WHAT IS REQUIRED: Please restate, exactly as written, the lines running from the beginning of the material through the line that has "return tag(mb.build(name, m), label, cat)" in it.

PROVIDED DATA:

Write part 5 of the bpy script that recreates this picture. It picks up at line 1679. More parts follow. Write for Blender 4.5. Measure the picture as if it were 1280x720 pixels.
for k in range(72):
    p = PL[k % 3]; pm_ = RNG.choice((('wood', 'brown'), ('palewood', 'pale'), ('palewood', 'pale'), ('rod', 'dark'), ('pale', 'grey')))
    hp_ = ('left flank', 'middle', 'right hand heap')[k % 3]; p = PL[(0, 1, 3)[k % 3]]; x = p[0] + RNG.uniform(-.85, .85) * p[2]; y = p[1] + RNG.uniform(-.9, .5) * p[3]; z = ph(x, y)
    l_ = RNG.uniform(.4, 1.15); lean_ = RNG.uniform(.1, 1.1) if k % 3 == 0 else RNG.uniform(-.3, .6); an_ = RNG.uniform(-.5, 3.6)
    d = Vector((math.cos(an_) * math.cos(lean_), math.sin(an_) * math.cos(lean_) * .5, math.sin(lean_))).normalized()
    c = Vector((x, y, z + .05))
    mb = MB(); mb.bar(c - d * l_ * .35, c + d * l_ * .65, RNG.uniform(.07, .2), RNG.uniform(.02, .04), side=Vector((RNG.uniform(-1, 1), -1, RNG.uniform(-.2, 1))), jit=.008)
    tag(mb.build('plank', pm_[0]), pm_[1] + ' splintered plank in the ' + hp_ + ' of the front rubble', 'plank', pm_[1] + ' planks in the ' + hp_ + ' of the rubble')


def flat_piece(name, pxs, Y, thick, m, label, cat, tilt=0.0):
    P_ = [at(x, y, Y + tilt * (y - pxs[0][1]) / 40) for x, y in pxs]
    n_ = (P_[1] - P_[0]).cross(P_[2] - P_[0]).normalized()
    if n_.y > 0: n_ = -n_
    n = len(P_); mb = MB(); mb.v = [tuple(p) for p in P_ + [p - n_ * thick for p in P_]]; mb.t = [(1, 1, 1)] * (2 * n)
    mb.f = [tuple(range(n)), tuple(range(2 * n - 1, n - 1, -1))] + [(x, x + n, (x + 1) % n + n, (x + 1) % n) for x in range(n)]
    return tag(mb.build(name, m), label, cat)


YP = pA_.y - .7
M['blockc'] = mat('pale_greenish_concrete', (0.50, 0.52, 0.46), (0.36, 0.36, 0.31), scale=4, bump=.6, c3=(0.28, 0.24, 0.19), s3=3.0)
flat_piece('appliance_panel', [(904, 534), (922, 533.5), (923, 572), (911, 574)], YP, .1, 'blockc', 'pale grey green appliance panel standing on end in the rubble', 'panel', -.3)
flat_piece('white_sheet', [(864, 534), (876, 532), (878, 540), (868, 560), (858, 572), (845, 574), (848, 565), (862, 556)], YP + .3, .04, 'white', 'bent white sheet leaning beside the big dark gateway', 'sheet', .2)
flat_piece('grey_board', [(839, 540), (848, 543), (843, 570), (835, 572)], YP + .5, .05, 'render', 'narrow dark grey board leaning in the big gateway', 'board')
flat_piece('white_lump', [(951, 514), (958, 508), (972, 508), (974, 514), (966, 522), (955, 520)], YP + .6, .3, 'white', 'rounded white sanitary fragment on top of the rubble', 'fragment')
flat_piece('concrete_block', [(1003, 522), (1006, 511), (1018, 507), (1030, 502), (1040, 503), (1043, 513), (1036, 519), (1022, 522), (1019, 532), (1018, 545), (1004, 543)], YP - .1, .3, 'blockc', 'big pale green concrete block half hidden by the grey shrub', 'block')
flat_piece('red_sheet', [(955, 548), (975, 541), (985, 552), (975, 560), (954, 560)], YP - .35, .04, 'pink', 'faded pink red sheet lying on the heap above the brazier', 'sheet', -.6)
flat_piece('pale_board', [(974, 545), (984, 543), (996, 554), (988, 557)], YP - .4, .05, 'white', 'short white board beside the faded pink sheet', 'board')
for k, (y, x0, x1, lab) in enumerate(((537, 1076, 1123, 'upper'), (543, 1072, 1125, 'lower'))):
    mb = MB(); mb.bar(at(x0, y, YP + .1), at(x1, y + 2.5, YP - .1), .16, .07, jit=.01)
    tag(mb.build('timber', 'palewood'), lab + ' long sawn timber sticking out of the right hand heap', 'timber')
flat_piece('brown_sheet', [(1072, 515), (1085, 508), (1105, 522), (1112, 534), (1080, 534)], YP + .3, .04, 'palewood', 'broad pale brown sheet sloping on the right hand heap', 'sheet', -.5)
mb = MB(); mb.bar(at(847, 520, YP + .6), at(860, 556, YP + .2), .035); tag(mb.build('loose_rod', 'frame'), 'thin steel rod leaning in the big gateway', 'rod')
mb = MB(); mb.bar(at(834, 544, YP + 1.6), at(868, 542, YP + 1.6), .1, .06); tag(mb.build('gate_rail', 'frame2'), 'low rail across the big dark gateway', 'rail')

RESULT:
Write part 5 of the bpy script that recreates this picture. It picks up at line 1679. More parts follow. Write for Blender 4.5. Measure the picture as if it were 1280x720 pixels.
for k in range(72):
    p = PL[k % 3]; pm_ = RNG.choice((('wood', 'brown'), ('palewood', 'pale'), ('palewood', 'pale'), ('rod', 'dark'), ('pale', 'grey')))
    hp_ = ('left flank', 'middle', 'right hand heap')[k % 3]; p = PL[(0, 1, 3)[k % 3]]; x = p[0] + RNG.uniform(-.85, .85) * p[2]; y = p[1] + RNG.uniform(-.9, .5) * p[3]; z = ph(x, y)
    l_ = RNG.uniform(.4, 1.15); lean_ = RNG.uniform(.1, 1.1) if k % 3 == 0 else RNG.uniform(-.3, .6); an_ = RNG.uniform(-.5, 3.6)
    d = Vector((math.cos(an_) * math.cos(lean_), math.sin(an_) * math.cos(lean_) * .5, math.sin(lean_))).normalized()
    c = Vector((x, y, z + .05))
    mb = MB(); mb.bar(c - d * l_ * .35, c + d * l_ * .65, RNG.uniform(.07, .2), RNG.uniform(.02, .04), side=Vector((RNG.uniform(-1, 1), -1, RNG.uniform(-.2, 1))), jit=.008)
    tag(mb.build('plank', pm_[0]), pm_[1] + ' splintered plank in the ' + hp_ + ' of the front rubble', 'plank', pm_[1] + ' planks in the ' + hp_ + ' of the rubble')


def flat_piece(name, pxs, Y, thick, m, label, cat, tilt=0.0):
    P_ = [at(x, y, Y + tilt * (y - pxs[0][1]) / 40) for x, y in pxs]
    n_ = (P_[1] - P_[0]).cross(P_[2] - P_[0]).normalized()
    if n_.y > 0: n_ = -n_
    n = len(P_); mb = MB(); mb.v = [tuple(p) for p in P_ + [p - n_ * thick for p in P_]]; mb.t = [(1, 1, 1)] * (2 * n)
    mb.f = [tuple(range(n)), tuple(range(2 * n - 1, n - 1, -1))] + [(x, x + n, (x + 1) % n + n, (x + 1) % n) for x in range(n)]
    return tag(mb.build(name, m), label, cat)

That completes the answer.